“Eu até poderia ter tentado estudar alguma coisa por ali, mas seria complicado, porque o trabalho ia das sete da manhã às cinco da tarde, muitas vezes noite adentro.” Teria sido mestre de obras, talvez? Engenheiro? “Quem sabe, nunca tive muito tempo para pensar nisso”, responde ele, que ganha, em média, R$ 1.800 por mês.
Na casa ao lado do prédio em que Medeiros mora vive Elington Fernandes, que também trabalha há pouco mais de 40 anos. Aos 65, é engenheiro civil na empresa que abriu quase duas décadas atrás. Filho de fazendeiros da Zona da Mata mineira, saiu da casa dos pais na década de 1970 para estudar Engenharia na Universidade Federal de Juiz de Fora.
Quando se formou, em 1976, veio para São Paulo para trabalhar em uma empresa que fazia obras para a Companhia Siderúrgica Paulista. “Eu sempre me esforcei muito, até hoje não são raros os dias em que trabalho mais de 16 horas”, conta Fernandes, que tem salário médio de R$ 15 mil. “Mas fui, sim, muito sortudo por ter nascido na família em que nasci, que sempre me deu tudo.”
Debater o abismo entre realidades tão distintas, como as de Medeiros e Fernandes, e o quanto dele pode ser atribuído às oportunidades — ou à sorte — encontradas ao longo das trajetórias é o objetivo do economista americano Robert H. Frank, professor da Universidade Cornell.
No livro Success and Luck: Good Fortune and the Myth of Meritocracy (“Sucesso e Sorte: A Boa Sorte e o Mito da Meritocracia”), lançado nos Estados Unidos em abril e em fase de tradução para o português, mas ainda sem previsão de lançamento no Brasil, ele conta uma história parecida com a de Medeiros.
Quando trabalhou como voluntário no Nepal, Frank contratou como cozinheiro um jovem de um vilarejo do Butão. “Ele continua sendo uma das pessoas mais trabalhadoras e talentosas que eu já conheci”, escreve Frank. Mesmo assim, continua, o pequeno salário que recebia como cozinheiro talvez tenha sido o mais alto em toda a sua carreira.
“Se ele tivesse crescido em outras condições ou em um país mais rico, teria alcançado maior prosperidade e sucesso material?”, reflete.
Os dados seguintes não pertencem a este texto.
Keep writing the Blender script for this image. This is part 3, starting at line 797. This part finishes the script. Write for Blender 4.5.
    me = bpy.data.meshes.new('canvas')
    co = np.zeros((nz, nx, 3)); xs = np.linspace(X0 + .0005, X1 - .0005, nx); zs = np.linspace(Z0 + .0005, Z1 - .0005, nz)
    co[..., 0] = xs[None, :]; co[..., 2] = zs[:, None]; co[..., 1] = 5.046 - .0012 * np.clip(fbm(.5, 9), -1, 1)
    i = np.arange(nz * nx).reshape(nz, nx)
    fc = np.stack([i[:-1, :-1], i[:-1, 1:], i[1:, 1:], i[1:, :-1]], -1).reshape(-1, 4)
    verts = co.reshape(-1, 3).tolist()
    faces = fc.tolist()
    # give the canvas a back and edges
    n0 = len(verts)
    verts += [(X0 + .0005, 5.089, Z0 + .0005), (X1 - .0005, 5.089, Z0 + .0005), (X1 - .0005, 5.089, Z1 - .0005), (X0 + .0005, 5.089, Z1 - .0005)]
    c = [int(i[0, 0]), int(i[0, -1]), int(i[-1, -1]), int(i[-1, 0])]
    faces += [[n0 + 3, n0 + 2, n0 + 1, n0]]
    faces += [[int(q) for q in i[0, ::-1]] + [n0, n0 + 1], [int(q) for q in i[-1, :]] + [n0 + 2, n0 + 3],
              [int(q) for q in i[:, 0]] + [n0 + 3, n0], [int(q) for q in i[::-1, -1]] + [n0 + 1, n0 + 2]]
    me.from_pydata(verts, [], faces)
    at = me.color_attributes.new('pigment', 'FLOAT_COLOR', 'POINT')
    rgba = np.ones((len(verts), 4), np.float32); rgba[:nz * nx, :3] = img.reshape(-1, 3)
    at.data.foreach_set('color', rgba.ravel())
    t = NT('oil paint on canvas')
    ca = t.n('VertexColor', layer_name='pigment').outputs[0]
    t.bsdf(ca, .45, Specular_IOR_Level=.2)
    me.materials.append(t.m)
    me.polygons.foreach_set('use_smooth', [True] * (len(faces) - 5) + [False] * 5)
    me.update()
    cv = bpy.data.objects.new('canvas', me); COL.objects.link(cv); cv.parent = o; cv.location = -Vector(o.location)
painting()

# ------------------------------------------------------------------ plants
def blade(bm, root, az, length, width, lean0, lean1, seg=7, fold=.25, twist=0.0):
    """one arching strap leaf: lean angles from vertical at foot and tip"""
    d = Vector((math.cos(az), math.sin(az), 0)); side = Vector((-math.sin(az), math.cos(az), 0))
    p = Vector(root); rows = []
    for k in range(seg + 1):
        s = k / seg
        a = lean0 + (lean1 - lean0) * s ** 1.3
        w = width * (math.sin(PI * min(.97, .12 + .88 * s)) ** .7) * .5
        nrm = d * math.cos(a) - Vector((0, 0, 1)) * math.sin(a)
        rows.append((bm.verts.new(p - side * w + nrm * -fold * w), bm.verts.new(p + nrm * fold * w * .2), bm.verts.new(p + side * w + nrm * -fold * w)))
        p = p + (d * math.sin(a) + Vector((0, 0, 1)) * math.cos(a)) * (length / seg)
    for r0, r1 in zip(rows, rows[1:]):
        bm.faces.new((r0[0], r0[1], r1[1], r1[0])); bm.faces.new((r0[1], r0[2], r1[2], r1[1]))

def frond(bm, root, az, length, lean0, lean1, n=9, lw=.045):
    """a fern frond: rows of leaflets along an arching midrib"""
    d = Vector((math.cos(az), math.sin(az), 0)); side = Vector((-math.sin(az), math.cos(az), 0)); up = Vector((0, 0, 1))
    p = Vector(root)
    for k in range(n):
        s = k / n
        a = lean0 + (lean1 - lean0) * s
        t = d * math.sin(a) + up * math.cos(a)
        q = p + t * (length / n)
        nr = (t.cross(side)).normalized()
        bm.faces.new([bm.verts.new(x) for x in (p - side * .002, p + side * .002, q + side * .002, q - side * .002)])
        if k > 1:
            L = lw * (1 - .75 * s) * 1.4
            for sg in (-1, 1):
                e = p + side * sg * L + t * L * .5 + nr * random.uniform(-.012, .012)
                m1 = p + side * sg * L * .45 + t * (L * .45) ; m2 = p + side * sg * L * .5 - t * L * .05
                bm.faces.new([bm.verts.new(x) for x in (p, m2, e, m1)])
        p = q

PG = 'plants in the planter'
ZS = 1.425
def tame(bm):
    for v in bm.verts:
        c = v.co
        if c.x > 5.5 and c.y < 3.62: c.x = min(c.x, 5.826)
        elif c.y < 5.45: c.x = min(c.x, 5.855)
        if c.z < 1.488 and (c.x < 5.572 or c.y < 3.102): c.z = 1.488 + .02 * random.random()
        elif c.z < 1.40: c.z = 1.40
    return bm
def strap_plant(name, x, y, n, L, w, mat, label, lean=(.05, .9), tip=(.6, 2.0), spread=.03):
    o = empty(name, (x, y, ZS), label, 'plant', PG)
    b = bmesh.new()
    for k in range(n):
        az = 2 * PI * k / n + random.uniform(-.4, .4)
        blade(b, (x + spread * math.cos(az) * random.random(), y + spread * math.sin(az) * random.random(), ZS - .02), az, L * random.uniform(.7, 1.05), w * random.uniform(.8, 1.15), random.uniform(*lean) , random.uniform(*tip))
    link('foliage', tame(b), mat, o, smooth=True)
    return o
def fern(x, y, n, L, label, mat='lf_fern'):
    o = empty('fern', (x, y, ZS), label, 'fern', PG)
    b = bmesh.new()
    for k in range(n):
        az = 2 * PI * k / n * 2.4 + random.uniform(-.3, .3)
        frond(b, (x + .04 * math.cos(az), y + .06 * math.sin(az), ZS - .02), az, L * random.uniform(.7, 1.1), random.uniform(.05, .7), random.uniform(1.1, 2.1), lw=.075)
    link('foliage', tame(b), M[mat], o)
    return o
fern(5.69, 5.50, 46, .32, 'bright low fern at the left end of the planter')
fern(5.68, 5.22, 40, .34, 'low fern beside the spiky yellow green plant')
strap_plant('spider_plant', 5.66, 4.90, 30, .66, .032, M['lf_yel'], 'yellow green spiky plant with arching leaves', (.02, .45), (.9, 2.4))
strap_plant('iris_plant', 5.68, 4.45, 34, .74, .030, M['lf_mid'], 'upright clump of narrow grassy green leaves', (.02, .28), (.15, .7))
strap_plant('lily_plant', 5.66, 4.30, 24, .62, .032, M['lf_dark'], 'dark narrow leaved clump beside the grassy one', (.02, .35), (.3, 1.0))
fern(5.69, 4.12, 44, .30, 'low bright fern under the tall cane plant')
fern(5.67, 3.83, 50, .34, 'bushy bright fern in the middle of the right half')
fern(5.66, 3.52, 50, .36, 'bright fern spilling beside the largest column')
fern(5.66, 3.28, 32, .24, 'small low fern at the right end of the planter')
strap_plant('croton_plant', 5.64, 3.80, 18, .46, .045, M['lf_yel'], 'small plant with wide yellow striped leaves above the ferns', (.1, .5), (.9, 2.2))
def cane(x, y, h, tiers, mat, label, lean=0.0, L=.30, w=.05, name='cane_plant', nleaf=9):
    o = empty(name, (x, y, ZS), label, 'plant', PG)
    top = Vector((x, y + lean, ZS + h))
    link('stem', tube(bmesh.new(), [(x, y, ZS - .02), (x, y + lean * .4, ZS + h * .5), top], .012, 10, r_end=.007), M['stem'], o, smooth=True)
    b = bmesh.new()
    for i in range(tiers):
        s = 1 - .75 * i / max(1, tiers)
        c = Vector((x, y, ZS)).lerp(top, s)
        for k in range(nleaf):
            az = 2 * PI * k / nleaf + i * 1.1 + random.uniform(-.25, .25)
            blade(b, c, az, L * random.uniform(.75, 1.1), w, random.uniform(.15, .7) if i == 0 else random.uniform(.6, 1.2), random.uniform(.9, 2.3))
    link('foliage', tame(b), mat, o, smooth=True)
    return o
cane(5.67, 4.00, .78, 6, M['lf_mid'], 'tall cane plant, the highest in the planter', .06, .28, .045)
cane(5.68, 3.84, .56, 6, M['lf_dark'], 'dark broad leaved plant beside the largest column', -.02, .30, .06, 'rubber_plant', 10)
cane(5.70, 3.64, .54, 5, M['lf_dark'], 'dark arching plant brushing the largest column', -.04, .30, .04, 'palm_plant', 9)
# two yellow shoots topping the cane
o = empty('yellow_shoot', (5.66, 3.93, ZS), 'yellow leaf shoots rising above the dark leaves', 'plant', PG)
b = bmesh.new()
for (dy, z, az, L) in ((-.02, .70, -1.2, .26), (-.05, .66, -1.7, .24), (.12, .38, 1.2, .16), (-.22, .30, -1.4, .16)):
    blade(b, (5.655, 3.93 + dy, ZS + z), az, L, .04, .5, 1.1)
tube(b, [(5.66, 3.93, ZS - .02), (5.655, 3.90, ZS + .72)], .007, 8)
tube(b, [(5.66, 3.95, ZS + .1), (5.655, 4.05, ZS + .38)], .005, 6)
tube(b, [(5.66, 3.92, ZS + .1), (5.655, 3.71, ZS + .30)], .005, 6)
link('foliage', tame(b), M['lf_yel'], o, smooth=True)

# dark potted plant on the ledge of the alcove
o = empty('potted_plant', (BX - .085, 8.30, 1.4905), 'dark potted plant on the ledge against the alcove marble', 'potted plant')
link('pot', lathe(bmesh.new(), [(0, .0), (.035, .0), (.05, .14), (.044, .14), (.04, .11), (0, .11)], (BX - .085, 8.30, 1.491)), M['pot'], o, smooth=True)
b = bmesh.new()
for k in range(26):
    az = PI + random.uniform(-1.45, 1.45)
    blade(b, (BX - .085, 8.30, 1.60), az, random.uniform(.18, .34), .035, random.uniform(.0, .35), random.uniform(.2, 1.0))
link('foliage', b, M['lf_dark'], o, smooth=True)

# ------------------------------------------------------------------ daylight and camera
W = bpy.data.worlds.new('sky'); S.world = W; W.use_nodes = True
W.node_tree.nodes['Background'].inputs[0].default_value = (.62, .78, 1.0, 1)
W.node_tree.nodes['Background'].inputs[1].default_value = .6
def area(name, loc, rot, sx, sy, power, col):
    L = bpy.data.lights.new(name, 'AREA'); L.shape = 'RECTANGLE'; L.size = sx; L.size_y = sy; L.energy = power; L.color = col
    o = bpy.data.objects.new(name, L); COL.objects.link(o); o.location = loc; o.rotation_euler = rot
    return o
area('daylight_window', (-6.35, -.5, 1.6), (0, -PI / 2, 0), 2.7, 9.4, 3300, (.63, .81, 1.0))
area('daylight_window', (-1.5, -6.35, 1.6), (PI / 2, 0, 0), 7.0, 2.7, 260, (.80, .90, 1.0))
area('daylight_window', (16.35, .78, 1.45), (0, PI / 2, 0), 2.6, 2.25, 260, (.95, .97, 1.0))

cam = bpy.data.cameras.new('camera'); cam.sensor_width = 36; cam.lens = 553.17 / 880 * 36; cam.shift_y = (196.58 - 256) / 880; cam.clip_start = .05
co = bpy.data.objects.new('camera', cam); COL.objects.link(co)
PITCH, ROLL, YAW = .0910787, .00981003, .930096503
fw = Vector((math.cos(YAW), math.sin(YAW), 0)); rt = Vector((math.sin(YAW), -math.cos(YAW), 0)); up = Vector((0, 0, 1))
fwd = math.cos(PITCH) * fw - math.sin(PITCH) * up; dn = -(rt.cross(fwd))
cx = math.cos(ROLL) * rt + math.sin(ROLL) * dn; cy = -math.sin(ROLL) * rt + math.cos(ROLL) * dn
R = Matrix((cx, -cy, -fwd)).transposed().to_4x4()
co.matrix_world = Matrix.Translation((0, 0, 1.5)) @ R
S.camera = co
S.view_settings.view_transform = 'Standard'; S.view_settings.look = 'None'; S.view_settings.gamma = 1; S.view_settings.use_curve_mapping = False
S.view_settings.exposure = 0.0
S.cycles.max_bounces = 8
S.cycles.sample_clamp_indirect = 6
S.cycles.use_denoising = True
Há muita gente talentosa e trabalhadora no mundo que não chega lá simplesmente por não ter sorte" Robert H. Frank
É mais ou menos essa a provocação principal no livro de Frank, que defende que, para obter sucesso, tão fundamental quanto ter talento e se esforçar é ter sorte — e aí está incluso tudo o que foge ao nosso controle, como nascer em uma família rica, frequentar boas escolas ou simplesmente nascer em um país desenvolvido.
“Eu não defendo que as pessoas não sejam avaliadas e recompensadas por suas qualificações”, diz Frank. “Mas há muita gente talentosa e trabalhadora no mundo que não chega lá simplesmente por não ter sorte.”
Vantagem na largada
Na opinião de Frank, isso é particularmente evidente (e tem consequências piores) em países onde a desigualdade social é maior — caso do Brasil, que costuma aparecer entre os 20 piores colocados em listas que medem a concentração de renda.
Segundo a Pesquisa Nacional por Amostra de Domicílios (PNAD) de 2014, feita pelo Instituto Brasileiro de Geografia e Estatística (IBGE), o salário dos 10% mais ricos é quase 30 vezes maior que o dos 10% mais pobres.
Uma comparação que ajuda a entender o ponto de quem critica a meritocracia como sistema de seleção e também por que ela tem relação com a desigualdade é que o mercado de trabalho funciona como uma competição para a qual o participante começa a se preparar desde a infância.
As pessoas acumulam capital humano, termo usado por economistas para denominar o conjunto de capacidades, competências e atributos de personalidade que favorecem a produção de trabalho. Para isso, contam com três recursos: os privados, os públicos e seus próprios talentos — daí a importância da educação.
Como os recursos públicos e, principalmente, os privados não são os mesmos para todos, ao observar somente o final da corrida, o sistema privilegia poucos.